══ DATA SECTION

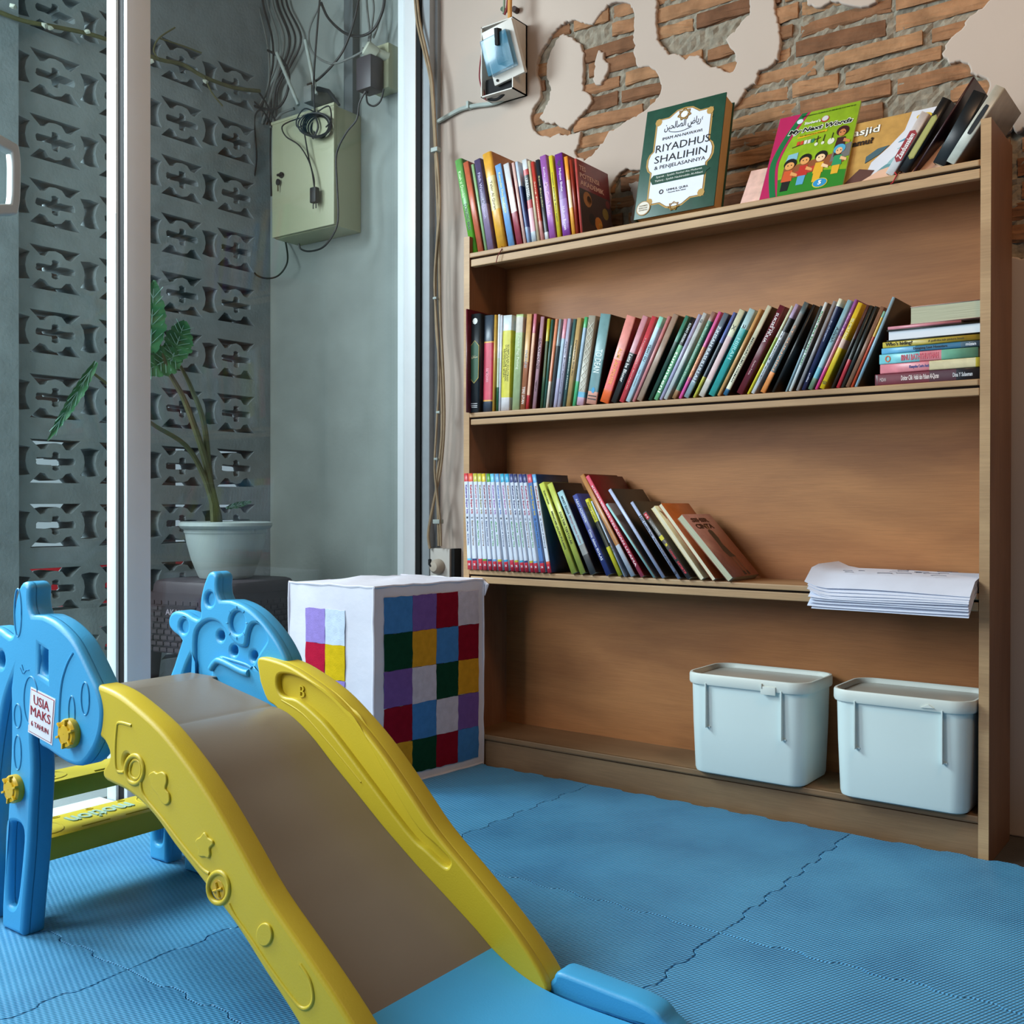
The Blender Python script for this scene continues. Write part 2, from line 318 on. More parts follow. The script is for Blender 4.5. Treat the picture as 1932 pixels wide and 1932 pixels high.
# ------------------------------------------------------------------ foam mats
def mat_foam():
    m = bpy.data.materials.new('foam_blue'); m.use_nodes = True; nt = m.node_tree; N = nt.nodes; L = nt.links; b = N['Principled BSDF']
    tc = N.new('ShaderNodeTexCoord'); oi = N.new('ShaderNodeObjectInfo')
    mp = N.new('ShaderNodeMapping'); L.new(tc.outputs['Object'], mp.inputs[0])
    def wave(rot, sc):
        q = N.new('ShaderNodeMapping'); q.inputs['Rotation'].default_value = (0, 0, math.radians(rot)); L.new(mp.outputs[0], q.inputs[0])
        x = N.new('ShaderNodeTexWave'); x.inputs['Scale'].default_value = sc; x.inputs['Distortion'].default_value = 0; L.new(q.outputs[0], x.inputs[0]); return x
    a = wave(22, 62); c = wave(-68, 40)
    mul = N.new('ShaderNodeMath'); mul.operation = 'MULTIPLY_ADD'; L.new(c.outputs['Fac'], mul.inputs[0]); mul.inputs[1].default_value = .35; L.new(a.outputs['Fac'], mul.inputs[2])
    bp = N.new('ShaderNodeBump'); bp.inputs['Strength'].default_value = .75; bp.inputs['Distance'].default_value = .0022; L.new(mul.outputs[0], bp.inputs['Height']); L.new(bp.outputs[0], b.inputs['Normal'])
    nz = N.new('ShaderNodeTexNoise'); nz.inputs['Scale'].default_value = 5; nz.inputs['Detail'].default_value = 5; L.new(mp.outputs[0], nz.inputs['Vector'])
    ad = N.new('ShaderNodeMath'); ad.operation = 'MULTIPLY_ADD'; L.new(mul.outputs[0], ad.inputs[0]); ad.inputs[1].default_value = .6; L.new(nz.outputs['Fac'], ad.inputs[2])
    r = N.new('ShaderNodeValToRGB'); r.color_ramp.elements[0].position = .42; r.color_ramp.elements[1].position = 1.25
    r.color_ramp.elements[0].color = lin('#235f90')+(1,); r.color_ramp.elements[1].color = lin('#57a3d0')+(1,); L.new(ad.outputs[0], r.inputs[0])
    hs = N.new('ShaderNodeHueSaturation'); L.new(r.outputs[0], hs.inputs['Color'])
    mr = N.new('ShaderNodeMapRange'); mr.inputs['To Min'].default_value = .92; mr.inputs['To Max'].default_value = 1.06; L.new(oi.outputs['Random'], mr.inputs[0]); L.new(mr.outputs[0], hs.inputs['Value'])
    L.new(hs.outputs[0], b.inputs['Base Color']); b.inputs['Roughness'].default_value = .40; b.inputs['Specular IOR Level'].default_value = .55
    return m
FOAM = mat_foam()
TP, TA = .0434, .0045
def seam(a, c, phase, flat):
    """toothed run from a to c along one axis: list of (t, offset)"""
    n = int(round((c-a)/TP)); out = []
    if flat or n < 1: return [(a, 0), (c, 0)]
    p = (c-a)/n
    for i in range(1, n-1):
        s = 1 if (i+phase) % 2 else -1; t = a+i*p
        for f, k in ((.06, .55), (.16, 1), (.5, .96), (.84, 1), (.94, .55)): out.append((t+f*p, s*k*TA))
    return [(a, 0)]+out+[(c, 0)]
xe = [-.295, -.223, .385, .993, 1.601, 2.209, 2.817]; ye = [-.009, -.604, -1.212, -1.82, -2.43]
G = .0009
names_x = ['narrow cut strip', 'leftmost full', 'second from left', 'third from left', 'fourth from left', 'rightmost']
rows_y = ['back row along the bookcase', 'second row from the bookcase', 'third row, near the slide foot', 'front row below the camera']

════

◆ **TASK PROMPT**
Except for the pictures, copy the material above exactly.

◆ **PROBLEM SOLUTION**
The Blender Python script for this scene continues. Write part 2, from line 318 on. More parts follow. The script is for Blender 4.5. Treat the picture as 1932 pixels wide and 1932 pixels high.
# ------------------------------------------------------------------ foam mats
def mat_foam():
    m = bpy.data.materials.new('foam_blue'); m.use_nodes = True; nt = m.node_tree; N = nt.nodes; L = nt.links; b = N['Principled BSDF']
    tc = N.new('ShaderNodeTexCoord'); oi = N.new('ShaderNodeObjectInfo')
    mp = N.new('ShaderNodeMapping'); L.new(tc.outputs['Object'], mp.inputs[0])
    def wave(rot, sc):
        q = N.new('ShaderNodeMapping'); q.inputs['Rotation'].default_value = (0, 0, math.radians(rot)); L.new(mp.outputs[0], q.inputs[0])
        x = N.new('ShaderNodeTexWave'); x.inputs['Scale'].default_value = sc; x.inputs['Distortion'].default_value = 0; L.new(q.outputs[0], x.inputs[0]); return x
    a = wave(22, 62); c = wave(-68, 40)
    mul = N.new('ShaderNodeMath'); mul.operation = 'MULTIPLY_ADD'; L.new(c.outputs['Fac'], mul.inputs[0]); mul.inputs[1].default_value = .35; L.new(a.outputs['Fac'], mul.inputs[2])
    bp = N.new('ShaderNodeBump'); bp.inputs['Strength'].default_value = .75; bp.inputs['Distance'].default_value = .0022; L.new(mul.outputs[0], bp.inputs['Height']); L.new(bp.outputs[0], b.inputs['Normal'])
    nz = N.new('ShaderNodeTexNoise'); nz.inputs['Scale'].default_value = 5; nz.inputs['Detail'].default_value = 5; L.new(mp.outputs[0], nz.inputs['Vector'])
    ad = N.new('ShaderNodeMath'); ad.operation = 'MULTIPLY_ADD'; L.new(mul.outputs[0], ad.inputs[0]); ad.inputs[1].default_value = .6; L.new(nz.outputs['Fac'], ad.inputs[2])
    r = N.new('ShaderNodeValToRGB'); r.color_ramp.elements[0].position = .42; r.color_ramp.elements[1].position = 1.25
    r.color_ramp.elements[0].color = lin('#235f90')+(1,); r.color_ramp.elements[1].color = lin('#57a3d0')+(1,); L.new(ad.outputs[0], r.inputs[0])
    hs = N.new('ShaderNodeHueSaturation'); L.new(r.outputs[0], hs.inputs['Color'])
    mr = N.new('ShaderNodeMapRange'); mr.inputs['To Min'].default_value = .92; mr.inputs['To Max'].default_value = 1.06; L.new(oi.outputs['Random'], mr.inputs[0]); L.new(mr.outputs[0], hs.inputs['Value'])
    L.new(hs.outputs[0], b.inputs['Base Color']); b.inputs['Roughness'].default_value = .40; b.inputs['Specular IOR Level'].default_value = .55
    return m
FOAM = mat_foam()
TP, TA = .0434, .0045
def seam(a, c, phase, flat):
    """toothed run from a to c along one axis: list of (t, offset)"""
    n = int(round((c-a)/TP)); out = []
    if flat or n < 1: return [(a, 0), (c, 0)]
    p = (c-a)/n
    for i in range(1, n-1):
        s = 1 if (i+phase) % 2 else -1; t = a+i*p
        for f, k in ((.06, .55), (.16, 1), (.5, .96), (.84, 1), (.94, .55)): out.append((t+f*p, s*k*TA))
    return [(a, 0)]+out+[(c, 0)]
xe = [-.295, -.223, .385, .993, 1.601, 2.209, 2.817]; ye = [-.009, -.604, -1.212, -1.82, -2.43]
G = .0009
names_x = ['narrow cut strip', 'leftmost full', 'second from left', 'third from left', 'fourth from left', 'rightmost']
rows_y = ['back row along the bookcase', 'second row from the bookcase', 'third row, near the slide foot', 'front row below the camera']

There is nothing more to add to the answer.